Look at Q1FY22 Performance:

  • The company successfully completed an oversubscribed A$70 million through an institutional placement and a SPP for retail investors.
  • It has witnessed High Product Consulting employee utilisation rate at an average of 91% during the quarter-end, compared to an average of 88% on the prior quarter-end period.
  • There was an uptick in cash receipts from customers by 37% to 1 million in Q1FY22, compared to the prior quarter.
  • The company ended the period with a significant rise in cash levels to €50.4 million as of 30 September 2021, up from €14 million as of 30 June 2021.

Key Risks: The company’s line of business makes it prone to stiff competition from peers, and hence it has to look to keep itself upgraded with the latest technological trends. FCL is also prone to risk arising from the global economic and political uncertainty and volatility in all marketplaces.

Outlook: The company expects FY22 revenue to be in the range of €125-130 million, aided by subscription revenue growth of ~30%. It anticipates R&D expenses to be on the higher side in FY22 due to acquisition and integration costs and further product development plans. In addition, the company believes that it is well-positioned operationally and financially to executes its growth strategy in FY22 and beyond.

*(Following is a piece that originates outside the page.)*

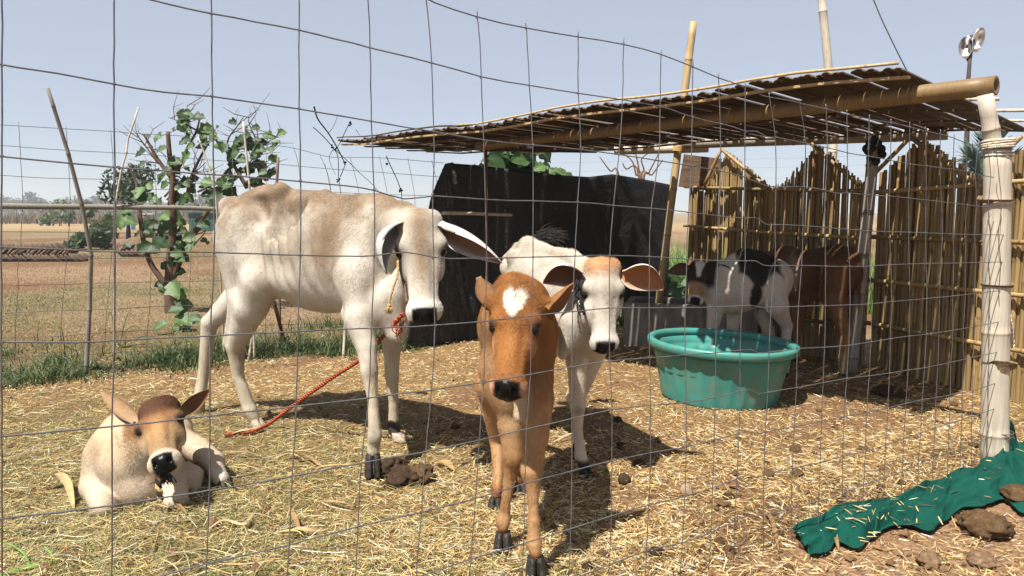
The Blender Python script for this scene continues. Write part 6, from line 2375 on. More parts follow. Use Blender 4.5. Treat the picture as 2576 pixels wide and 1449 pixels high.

Valuation Methodology: EV/Sales Multiple Based Relative Valuation (Illustrative)

Source: Analysis by Kalkine Group

*% Premium/(Discount) is based on our assessment of the company’s NTM trading multiple after considering its key growth drivers, economic moat, stock's historical trading multiples versus peer average/median, and investment risks.

Stock Recommendation: The stock of FCL is trading above its average 52-weeks’ levels of $3.360-$4.950. The stock of FCL gave a positive return of ~20% in the past nine months. It has a support level of $3.9 and a resistance level of $5.0. The stock has been valued using an EV/Sales multiple-based illustrative relative valuation method and arrived at a target price with a correction of high single-digit (in percentage terms). The company might trade at a slight premium to its peers, considering the growing revenue, capital raising program, and increasing cash receipts, etc. For the purpose of valuation, peers such as Infomedia Ltd (ASX: IFM), LiveHire Ltd (ASX: LVH), and Nearmap Ltd (ASX: NEA) have been considered. Considering the recent rally in the stock price, expected correction in valuation, volatile market in healthcare space, and the key risks associated with the business, we suggest investors to book profits and give a ‘Sell’ rating on the stock at the current market price of $4.75, as on 06 December 2021, 10:30 AM (GMT+10), Sydney, Eastern Australia.

FCL Daily Technical Chart, Data Source: REFINITIV

Note 1: The reference data in this report has been partly sourced from REFINITIV

Note 2: Investment decisions should be made depending on the investors’ appetite on upside potential, risks, holding duration, and any previous holdings. Investors can consider exiting from the stock if the Target Price mentioned as per the analysis has been achieved and subject to the factors discussed above alongside support levels provided.